Par ailleurs, les liens entre les Haqqani et les talibans d’un côté et al-Qaida de l’autre ne sont plus à démontrer. Des fichiers récupérés dans la maison où Oussama ben Laden a été abattu décrivent la façon dont al-Qaïda travaillait avec Sirajuddin Haqqani pour coordonner les attaques contre les forces de l’Otan en Afghanistan en 2010.

La promesse des talibans de rompre avec les groupes terroristes

En 2001, si les États-Unis ont envahi l’Afghanistan ce n’était pas contre le régime des talibans, mais pour punir le groupe de ne pas avoir livré Ben Laden et al Qaida.
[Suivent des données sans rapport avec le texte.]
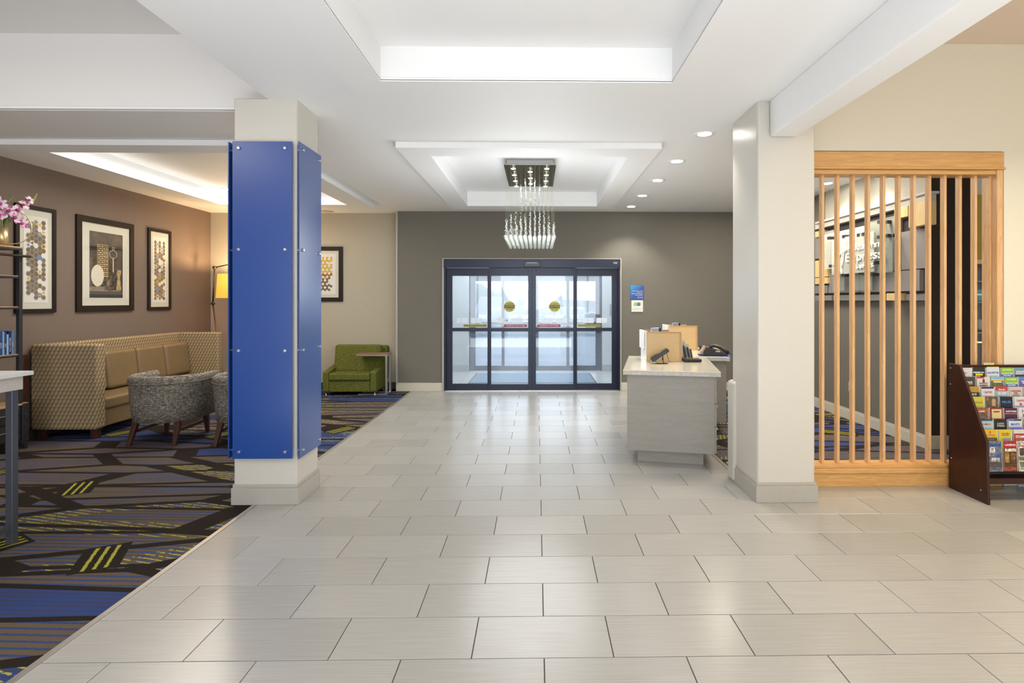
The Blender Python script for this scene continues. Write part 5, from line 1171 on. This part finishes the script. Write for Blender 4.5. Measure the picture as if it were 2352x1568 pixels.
rows = [
 [('white leaflet with a grey script word', (.72, .70, .72), None, 'lio', .026, (.2, .2, .25)), ('black leaflet with blue, yellow and orange bars', (.02, .02, .02), [((.25, .55, .75), .035, .048, .0, .6), ((.75, .8, .05), .052, .066, .2, .8), ((.85, .35, .1), .070, .080, .0, .6)], 'MUST SEE GUIDE', .012, (.7, .7, .7)),
  ('white leaflet headed GALVESTON', (.72, .78, .84), [((.85, .7, .05), -.006, .0, 0, 1)], 'GALVESTON', .021, (.05, .06, .30)), ('lime and blue leaflet in the top row', (.10, .17, .50), [((.28, .55, .03), 0, .052, 0, 1)], 'SOUTHERN\n\nALWAYS THE\nDELIVERY', .016, (.7, .75, .85)), ('blue leaflet headed ADVENTURE', (.18, .34, .50), [((.02, .04, .1), .05, .075, 0, 1)], 'DIVE INTO\nADVENTURE', .018, (.85, .85, .85)), ('teal leaflet at the far end of the top row', (.05, .3, .35), None, 'TOURS', .02, (.8, .8, .8))],
 [('charcoal leaflet with an orange mark', (.05, .055, .07), [((.8, .2, .05), .045, .06, .45, .75)], 'SPACE', .018, (.75, .75, .75)), ('white leaflet with dark cross emblem', (.72, .69, .66), [((.5, .04, .04), 0, .012, 0, .6), ((.2, .02, .03), .018, .045, .44, .62)], '\n\nNASKILA\nGAMING', .018, (.12, .05, .05)), ('leaflet with sky band over a garden photo', (.16, .13, .05), [((.2, .5, .8), 0, .022, 0, 1), ((.85, .6, .05), .022, .032, 0, 1)], 'GARDENS', .016, (.9, .95, 1)),
  ('lime and blue leaflet in the second row', (.10, .17, .50), [((.28, .55, .03), 0, .052, 0, 1)], 'SOUTHERN\n\nALWAYS THE\nDELIVERY', .016, (.7, .75, .85)), ('purple and blue museum leaflet', (.16, .12, .42), [((.05, .3, .65), 0, .025, 0, 1)], "CHILDREN'S\nMUSEUM", .014, (.85, .85, .9)), ('brown leaflet at the far end of the second row', (.2, .12, .06), None, 'RANCH', .02, (.8, .8, .7))],
 [('gold and black leaflet reading DO IT', (.50, .30, .04), [((.02, .02, .02), .045, .08, .25, 1)], '\n\nDO IT', .02, (.85, .85, .8)), ('white city ticket leaflet with navy top edge', (.74, .72, .76), [((.03, .04, .12), 0, .015, 0, 1)], 'CityPASS', .024, (.35, .08, .10)), ('leaflet with red header and pale blue lower half', (.34, .50, .62), [((.55, .06, .03), 0, .032, 0, 1)], 'Pleasure Pier\n\nTHRILL SEEKERS\nPIER LOVERS', .014, (.75, .8, .85)),
  ('cream leaflet with dark red curved title', (.62, .58, .52), [((.3, .3, .4), .06, .08, .2, .8)], "CAVENDER'S\nFREE", .018, (.35, .03, .03)), ('leaflet with orange band above navy', (.03, .04, .25), [((.8, .82, .85), 0, .014, 0, 1), ((.85, .32, .03), .014, .045, 0, 1)], 'HOUSTON', .018, (.9, .9, .9)), ('grey leaflet at the far end of the third row', (.3, .3, .32), None, 'MUSEUM', .02, (.9, .9, .9))],
 [('bright yellow leaflet beside the rack side', (.62, .60, .05), [((.5, .05, .05), .044, .05, .1, .9)], 'TEXAS', .024, (.3, .28, .1)), ('leaflet with dark nature photograph', (.12, .10, .06), [((.55, .35, .22), .02, .075, .5, .8), ((.4, .12, .05), .008, .03, .05, .3)], None, 0, None), ('black leaflet with blue title MILLER', (.012, .012, .018), None, 'MILLER', .024, (.05, .25, .7)),
  ('white city ticket leaflet with a red dot', (.74, .72, .76), [((.6, .03, .05), .05, .066, .4, .6), ((.3, .35, .7), .07, .08, 0, 1)], 'CityPASS\n', .024, (.35, .08, .10)), ('green leaflet at the far end of the fourth row', (.08, .25, .1), None, 'PARK', .02, (.9, .9, .9))],
 [('rust-headed leaflet with a horse photo', (.16, .10, .07), [((.42, .10, .03), .008, .036, 0, 1)], 'LODGE\n\n', .014, (.85, .8, .75)), ('maroon leaflet with cream arched panel', (.25, .02, .02), [((.68, .60, .32), .012, .085, .12, .9), ((.45, .06, .02), .026, .038, .25, .75)], None, 0, None), ('purple leaflet with orange stripe', (.07, .015, .07), [((.7, .2, .02), .04, .046, 0, 1)], 'LUCKY EAGLE\n\n', .017, (.85, .8, .9)),
  ('white leaflet with tall purple letters', (.74, .74, .76), None, 'HO\nRU', .036, (.10, .02, .14)), ('red leaflet at the far end of the fifth row', (.4, .04, .04), None, 'SHOW', .02, (.9, .9, .9))],
 [('pale teal leaflet with small red heart', (.42, .62, .62), [((.04, .06, .15), 0, .012, 0, 1), ((.6, .05, .04), .03, .042, .42, .58)], 'Moody Garden\n', .012, (.4, .03, .03)), ('black leaflet with thin white title', (.012, .01, .01), None, 'LUCKY\nSTREAK', .018, (.55, .53, .5)), ('white leaflet headed MAPS in blue', (.70, .76, .82), [((.05, .15, .45), .002, .014, 0, .4), ((.03, .03, .03), .002, .014, .4, 1), ((.2, .2, .55), .06, .08, 0, 1)], 'MAPS', .030, (.04, .16, .50)),
  ('leaflet with blue sky over brown hills', (.22, .11, .04), [((.15, .3, .55), 0, .04, 0, 1)], None, 0, None), ('violet leaflet at the far end of the sixth row', (.2, .08, .3), None, 'DINE', .02, (.9, .9, .9))],
 [('orange-yellow leaflet with exclamation mark', (.78, .50, .03), [((.10, .08, .04), .06, .085, 0, 1), ((.35, .03, .2), .012, .032, .42, .5)], 'Fun ! Dream', .016, (.6, .1, .2)), ('yellow leaflet with red arched title', (.75, .60, .04), [((.25, .35, .55), .062, .085, .3, .9)], 'Treasure Village\nSTAY & FUN\n', .014, (.45, .06, .04)), ('white leaflet with red STAMP block', (.74, .72, .72), [((.42, .05, .03), .03, .085, .0, 1)], '\nSTAMP', .026, (.9, .9, .88)), ('blue leaflet at the far end of the seventh row', (.05, .12, .4), None, 'SAIL', .02, (.9, .9, .9))],
 [('full-height leaflet with sailing ships', (.17, .20, .27), [((.04, .10, .30), .02, .04, 0, 1), ((.62, .60, .62), .045, .09, .1, .5), ((.10, .13, .30), .095, .12, .4, 1), ((.6, .58, .58), .125, .15, .2, .8), ((.09, .075, .075), .155, .195, 0, 1), ((.12, .12, .22), .20, .212, .05, .95)], None, 0, None),
  ('full-height CAVERNS leaflet in red and brown', (.10, .05, .02), [((.45, .02, .03), 0, .052, 0, 1), ((.75, .70, .55), .056, .078, .1, .95), ((.45, .24, .07), .085, .16, .05, .4), ((.30, .12, .03), .09, .14, .55, .9), ((.48, .07, .04), .195, .218, 0, 1)], 'CAVERNS', .02, (.85, .8, .8)),
  ('full-height leaflet with a collage of snapshots', (.62, .56, .48), [((.75, .35, .03), .012, .024, .4, .6), ((.25, .05, .05), .026, .042, .2, .8), ((.10, .07, .06), .055, .11, .08, .45), ((.10, .12, .09), .055, .10, .55, .95), ((.14, .17, .08), .12, .145, .08, .45), ((.2, .18, .16), .12, .16, .55, .95), ((.16, .2, .1), .155, .195, .1, .5)], 'RODEO', .016, (.9, .9, .9)), ('dark leaflet at the far end of the bottom row', (.05, .05, .08), None, None, 0, None)]]
for r, row in enumerate(rows):
    Yk = 4.285-.0405*r; zt = CAMH-(tops[r]-HOR)/F*Yk; hb = .228 if r == 7 else .205; zb = zt-hb
    # pocket ledge
    box('pocket_ledge', (.02, 1.16, Yk-.006, Yk+.045, max(zb-.012, .168), max(zb-.012, .168)+.008), black_pl, bk_)
    for c, (lab, col, bands, s, sz, tcol) in enumerate(row):
        x = RX+.024+PIT*c+rnd.uniform(-.002, .002)+(.0 if r < 2 else .0); wdt = .100; dz = rnd.uniform(-.002, .003)
        key = 'cover_%d_%d_%d' % tuple(int(k*255) for k in col)
        b = thing('brochure', (x, Yk, zb+dz-.0), lab+', in the dark rack', 'brochure', 0, 'travel brochures in the rack')
        b.rotation_euler = (-.05, 0, 0)
        th_ = rnd.uniform(.006, .016)
        ph_ = any(q in lab for q in ('photo', 'ships', 'CAVERNS', 'collage', 'hills'))
        mb = MB(); mb.m(mat(key+('_photo' if ph_ else ''), tuple(q*.72 for q in col), .35, grain=.85 if ph_ else .0, gscale=70)).box(0, wdt, -.001, .0, 0, hb); mb.m(paper).box(.001, wdt+.003, .0, th_, 0, hb-.002); mb.build('cover', None, b)
        if bands:
            mb = MB()
            for k, (bc, t0, t1, u0, u1) in enumerate(bands):
                bm_ = mat(('photo_%d_%d_%d' if r == 7 or (r in (3, 4) and s is None) or t1-t0 > .05 and sum(bc) < .6 else 'band_%d_%d_%d') % tuple(int(q*255) for q in bc), tuple(q*.75 for q in bc), .35, grain=.75 if r == 7 and sum(bc) > .12 else (.3 if r == 7 else .0), gscale=55)
                mb.m(bm_).box(u0*wdt+.0005, u1*wdt-.0005, -.0014-.0001*k, -.001, hb-max(t1, .001), hb-max(t0, -.0) if t0 >= 0 else hb+.006)
            mb.build('printed_band', None, b)
        if s and r < 7 and sum(col) > .3:
            fp = MB()
            for q in range(3): fp.box(.15*wdt, (.85-.1*q)*wdt, -.0015, -.001, hb-.070-.005*q, hb-.0685-.005*q)
            fp.build('fine_print', mat('fine_print', (.22, .22, .25), .6), b, kind='stuff')
        if s:
            tm_ = mat('ink_%d_%d_%d' % tuple(int(q*255) for q in tcol), tcol, .4)
            nl = s.count('\n'); zc = hb-.042 if r < 7 else hb-.03
            o = text(s, sz*.95, (wdt/2, -.0022, zc), R0, tm_, b, ext=.0002, bold=.0004)
            mx = max(len(q) for q in s.split('\n'))*sz*.60
            if mx > wdt*.92: o.scale = (wdt*.92/mx, 1, 1)
lb = thing('rack_label', (3.645, 4.345, 1.005), 'tiny printed label on the top back rail of the rack', 'label'); box('card', (0, .085, 0, .004, 0, .018), mat('label_cream', (.55, .5, .35), .5), lb)
# white box on the floor behind the rack
tag(box('white_wall_box', (3.96, 4.6, 4.378, 4.386, .0, .14), mat('pale_blue_paint', (.45, .5, .58), .6), None), 'pale board on the floor line behind the rack', 'board')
Cette dernière serait présente dans au moins 15 provinces afghanes, principalement dans les régions de l’est, du sud et du sud-est et aurait fourni une aide non négligeable aux talibans pour la reconquête du pays.

Cette rupture des liens avec des entités terroristes, la promesse des talibans de ne pas faire de l’Afghanistan une base arrière pour ces organisations, est la préoccupation première des États-Unis et de leurs alliés occidentaux. Sans parler de la présence de combattants étrangers dont le nombre est estimé entre 8 000 à 10 000. Ils seraient principalement originaires d’Asie centrale, de la région du nord du Caucase en Fédération de Russie, du Pakistan et de la région chinoise du Xinjiang (Ouïghours), entre autres. Tous talibans mais souvent avec une double appartenance, al-Qaida ou État islamique.
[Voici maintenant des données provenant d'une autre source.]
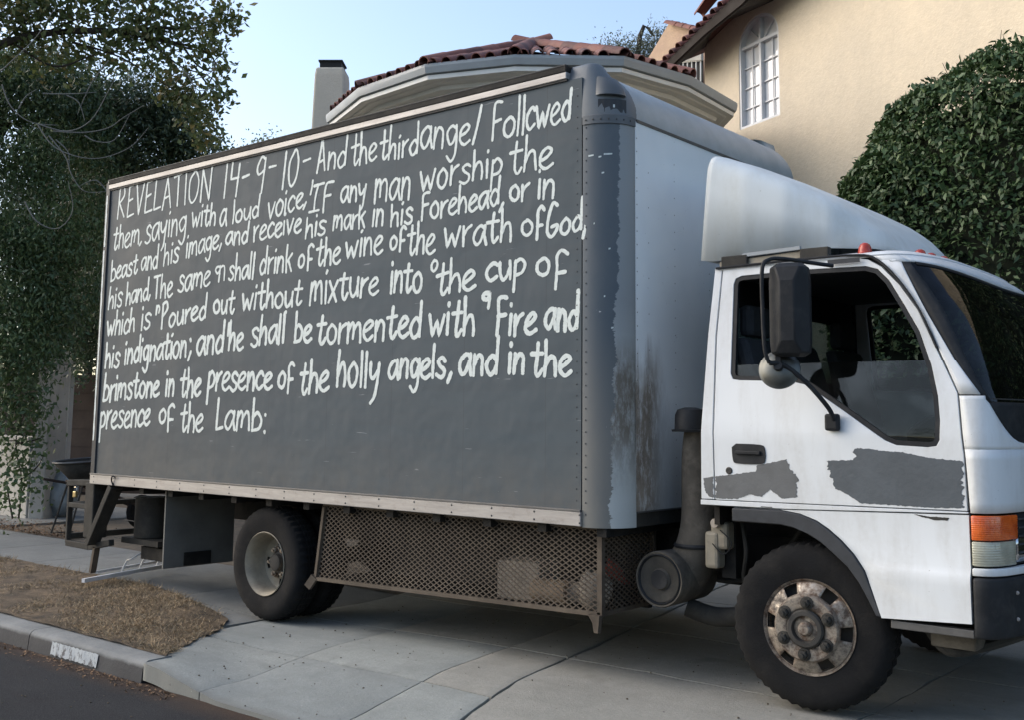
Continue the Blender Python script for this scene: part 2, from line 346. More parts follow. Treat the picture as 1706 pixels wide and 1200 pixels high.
        if bevel:
            md = o.modifiers.new('bevel', 'BEVEL'); md.width = bevel; md.segments = 2; md.limit_method = 'ANGLE'; md.angle_limit = R(40)
        return link(o, parent, mw)
def smoothpath(pts, k=5):
    P = [Vector(p) for p in pts]
    if len(P) < 3: return P
    out = []
    for i in range(len(P)-1):
        a, b, c, d = P[max(i-1, 0)], P[i], P[i+1], P[min(i+2, len(P)-1)]
        for j in range(k):
            t_ = j/k; out.append(.5*((2*b)+(c-a)*t_+(2*a-5*b+4*c-d)*t_*t_+(3*b-a-3*c+d)*t_**3))
    return out+[P[-1]]
def noise1(x, s=0): return math.sin(x*1.7+s)*.5+math.sin(x*4.3+s*2.1)*.3+math.sin(x*9.1+s*3.7)*.2

def quads(name, centers, dirs, norms, L, Wd, mat, parent=None, kind=None, fold=.0, base=False):
    """many leaf-sized rhombi in one mesh"""
    n = len(centers); d = dirs/np.linalg.norm(dirs, axis=1)[:, None]
    s_ = np.cross(d, norms); s_ /= (np.linalg.norm(s_, axis=1)[:, None]+1e-9); nn = np.cross(s_, d)
    L = np.broadcast_to(L, n)[:, None]; Wd = np.broadcast_to(Wd, n)[:, None]
    a = centers-d*L*.5 if not base else centers; b = a+d*L*.45+s_*Wd*.5+nn*L*fold; c = a+d*L; e = a+d*L*.45-s_*Wd*.5+nn*L*fold
    V = np.stack([a, b, c, e], 1).reshape(-1, 3).astype('f')
    me = bpy.data.meshes.new(name); me.vertices.add(4*n); me.vertices.foreach_set('co', V.ravel())
    me.loops.add(4*n); me.loops.foreach_set('vertex_index', np.arange(4*n, dtype='i'))
    me.polygons.add(n); me.polygons.foreach_set('loop_start', np.arange(0, 4*n, 4, dtype='i')); me.polygons.foreach_set('loop_total', np.full(n, 4, 'i'))
    me.update(calc_edges=True); me.materials.append(mat); o = bpy.data.objects.new(name, me)
    link(o, parent); 
    if kind: o['kind'] = kind
    return o
def rv(n): v = rng.normal(size=(n, 3)); return v/np.linalg.norm(v, axis=1)[:, None]

# ================================================================= ground
def sst(x): x = min(1, max(0, x)); return x*x*(3-2*x)
def gz(x, y):
    z = -.046*math.exp(-((x-2.2)/1.3)**2)*(1-sst((y-1)/1))*sst((y+1.05)/.8)
    if x > 2: z -= .088*sst((-.15-y)/1.05)*sst((x-min(2.9, max(2.0, 2.0-.85*(y+.065))))/.75)
    return z
def sheet(name, x0, x1, y0, y1, z, mat, nx=2, ny=2, fn=None):
    rows = [[(x0+(x1-x0)*j/(nx-1), y0+(y1-y0)*i/(ny-1), z) for j in range(nx)] for i in range(ny)]
    if fn: rows = [[(p[0], p[1], fn(p[0], p[1])) for p in r] for r in rows]
    return tag(MB().grid(rows).build(name, mat, smooth=60), kind='structure')
sheet('ground', -700, 700, -700, 700, -.22, M['ply'])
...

Incompétence ou fébrilité : l’accord de Doha qui avait été signé entre les talibans et les Américains mentionnait cette dimension mais, dans sa partie publique, ne développait pas les attentes en la matière. Quant aux annexes, elles sont restées secrètes. On évoque pourtant de nouveau la possibilité d’un partenariat antiterroriste contre l’État islamique entre les États-Unis et le nouveau régime de Kaboul.